Look through the material below and copy exactly the lines from the line with "Keep writing the" to the line with "31, kleaf=6, spread=.18)", those two lines included.

########

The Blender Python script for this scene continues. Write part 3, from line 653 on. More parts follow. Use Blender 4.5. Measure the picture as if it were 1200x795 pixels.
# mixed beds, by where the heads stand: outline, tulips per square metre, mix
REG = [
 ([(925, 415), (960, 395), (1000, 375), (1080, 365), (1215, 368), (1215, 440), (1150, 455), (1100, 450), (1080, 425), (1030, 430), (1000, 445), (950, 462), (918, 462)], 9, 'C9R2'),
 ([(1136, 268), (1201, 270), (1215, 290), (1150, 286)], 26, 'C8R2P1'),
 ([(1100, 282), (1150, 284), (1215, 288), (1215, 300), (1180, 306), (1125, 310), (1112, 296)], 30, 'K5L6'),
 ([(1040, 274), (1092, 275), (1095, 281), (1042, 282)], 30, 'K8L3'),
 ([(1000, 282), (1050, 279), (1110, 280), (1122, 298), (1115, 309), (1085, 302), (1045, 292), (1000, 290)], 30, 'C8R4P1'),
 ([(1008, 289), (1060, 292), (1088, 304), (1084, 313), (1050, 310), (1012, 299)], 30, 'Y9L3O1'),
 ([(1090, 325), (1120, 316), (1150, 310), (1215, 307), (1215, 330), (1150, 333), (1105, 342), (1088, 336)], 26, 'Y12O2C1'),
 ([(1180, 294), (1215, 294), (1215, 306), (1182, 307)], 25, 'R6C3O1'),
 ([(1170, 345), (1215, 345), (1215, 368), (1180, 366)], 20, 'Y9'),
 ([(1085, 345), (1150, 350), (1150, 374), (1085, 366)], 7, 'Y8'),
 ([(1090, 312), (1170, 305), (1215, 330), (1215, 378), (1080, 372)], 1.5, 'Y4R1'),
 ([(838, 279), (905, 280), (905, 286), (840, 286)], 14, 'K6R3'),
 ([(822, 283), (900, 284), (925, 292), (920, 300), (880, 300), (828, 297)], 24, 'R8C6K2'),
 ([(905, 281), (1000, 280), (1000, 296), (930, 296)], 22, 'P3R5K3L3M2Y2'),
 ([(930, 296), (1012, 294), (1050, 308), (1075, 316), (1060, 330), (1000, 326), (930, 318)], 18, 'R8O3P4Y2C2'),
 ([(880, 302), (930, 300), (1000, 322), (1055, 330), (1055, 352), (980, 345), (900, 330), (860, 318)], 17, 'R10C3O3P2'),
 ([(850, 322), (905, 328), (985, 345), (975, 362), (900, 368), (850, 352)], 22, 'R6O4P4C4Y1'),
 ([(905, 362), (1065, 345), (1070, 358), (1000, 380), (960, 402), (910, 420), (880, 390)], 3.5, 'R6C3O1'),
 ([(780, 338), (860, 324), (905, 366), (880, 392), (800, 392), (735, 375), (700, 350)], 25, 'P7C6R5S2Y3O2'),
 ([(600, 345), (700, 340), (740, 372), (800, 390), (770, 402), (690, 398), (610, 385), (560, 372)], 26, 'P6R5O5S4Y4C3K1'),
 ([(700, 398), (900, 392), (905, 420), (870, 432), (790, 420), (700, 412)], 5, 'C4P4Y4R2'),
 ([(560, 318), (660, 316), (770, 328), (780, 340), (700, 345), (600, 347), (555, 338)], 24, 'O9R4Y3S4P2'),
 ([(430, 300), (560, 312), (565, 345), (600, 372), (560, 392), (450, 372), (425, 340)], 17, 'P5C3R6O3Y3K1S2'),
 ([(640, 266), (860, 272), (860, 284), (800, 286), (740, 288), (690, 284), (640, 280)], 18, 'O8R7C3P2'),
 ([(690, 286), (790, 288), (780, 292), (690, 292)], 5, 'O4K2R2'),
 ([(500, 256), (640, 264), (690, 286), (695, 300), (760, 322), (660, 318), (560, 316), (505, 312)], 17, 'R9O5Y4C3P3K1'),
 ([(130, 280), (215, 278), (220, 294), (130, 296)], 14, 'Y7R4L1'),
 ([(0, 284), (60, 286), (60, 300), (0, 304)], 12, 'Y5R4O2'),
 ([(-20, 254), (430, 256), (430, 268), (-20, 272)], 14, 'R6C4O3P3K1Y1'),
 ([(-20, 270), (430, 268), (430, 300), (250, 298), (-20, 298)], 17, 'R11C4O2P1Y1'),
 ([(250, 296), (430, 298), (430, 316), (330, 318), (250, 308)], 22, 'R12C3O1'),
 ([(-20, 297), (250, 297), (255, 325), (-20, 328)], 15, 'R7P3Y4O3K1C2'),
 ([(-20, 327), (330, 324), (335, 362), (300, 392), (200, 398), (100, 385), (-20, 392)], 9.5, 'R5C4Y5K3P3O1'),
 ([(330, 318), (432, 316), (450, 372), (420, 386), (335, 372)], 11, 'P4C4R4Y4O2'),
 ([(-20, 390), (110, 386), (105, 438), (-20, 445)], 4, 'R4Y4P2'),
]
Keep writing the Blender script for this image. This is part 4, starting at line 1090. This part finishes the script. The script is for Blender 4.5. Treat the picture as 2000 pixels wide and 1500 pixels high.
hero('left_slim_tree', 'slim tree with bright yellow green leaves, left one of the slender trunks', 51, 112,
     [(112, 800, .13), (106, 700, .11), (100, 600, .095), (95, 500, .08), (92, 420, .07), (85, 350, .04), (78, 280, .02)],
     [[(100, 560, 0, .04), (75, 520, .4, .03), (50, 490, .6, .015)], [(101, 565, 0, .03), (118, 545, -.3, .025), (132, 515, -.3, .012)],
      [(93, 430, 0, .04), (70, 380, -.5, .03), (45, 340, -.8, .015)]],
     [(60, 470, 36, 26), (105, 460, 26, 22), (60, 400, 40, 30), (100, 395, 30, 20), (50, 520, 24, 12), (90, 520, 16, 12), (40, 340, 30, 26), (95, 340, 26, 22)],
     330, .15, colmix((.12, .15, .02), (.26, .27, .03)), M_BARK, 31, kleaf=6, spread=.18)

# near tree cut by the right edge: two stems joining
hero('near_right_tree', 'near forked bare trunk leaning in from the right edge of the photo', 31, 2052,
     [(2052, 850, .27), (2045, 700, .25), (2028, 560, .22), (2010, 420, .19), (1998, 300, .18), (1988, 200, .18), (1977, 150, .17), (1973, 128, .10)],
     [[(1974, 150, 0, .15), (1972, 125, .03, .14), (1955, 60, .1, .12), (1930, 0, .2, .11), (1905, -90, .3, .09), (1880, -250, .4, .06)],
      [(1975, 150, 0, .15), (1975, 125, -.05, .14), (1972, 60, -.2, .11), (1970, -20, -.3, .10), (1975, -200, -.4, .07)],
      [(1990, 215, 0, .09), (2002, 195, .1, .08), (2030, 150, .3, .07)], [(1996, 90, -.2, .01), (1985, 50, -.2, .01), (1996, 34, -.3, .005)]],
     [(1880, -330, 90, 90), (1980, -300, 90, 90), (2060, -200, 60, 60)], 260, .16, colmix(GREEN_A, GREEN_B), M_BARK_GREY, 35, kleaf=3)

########

• [Complete output]:
Keep writing the Blender script for this image. This is part 4, starting at line 1090. This part finishes the script. The script is for Blender 4.5. Treat the picture as 2000 pixels wide and 1500 pixels high.
hero('left_slim_tree', 'slim tree with bright yellow green leaves, left one of the slender trunks', 51, 112,
     [(112, 800, .13), (106, 700, .11), (100, 600, .095), (95, 500, .08), (92, 420, .07), (85, 350, .04), (78, 280, .02)],
     [[(100, 560, 0, .04), (75, 520, .4, .03), (50, 490, .6, .015)], [(101, 565, 0, .03), (118, 545, -.3, .025), (132, 515, -.3, .012)],
      [(93, 430, 0, .04), (70, 380, -.5, .03), (45, 340, -.8, .015)]],
     [(60, 470, 36, 26), (105, 460, 26, 22), (60, 400, 40, 30), (100, 395, 30, 20), (50, 520, 24, 12), (90, 520, 16, 12), (40, 340, 30, 26), (95, 340, 26, 22)],
     330, .15, colmix((.12, .15, .02), (.26, .27, .03)), M_BARK, 31, kleaf=6, spread=.18)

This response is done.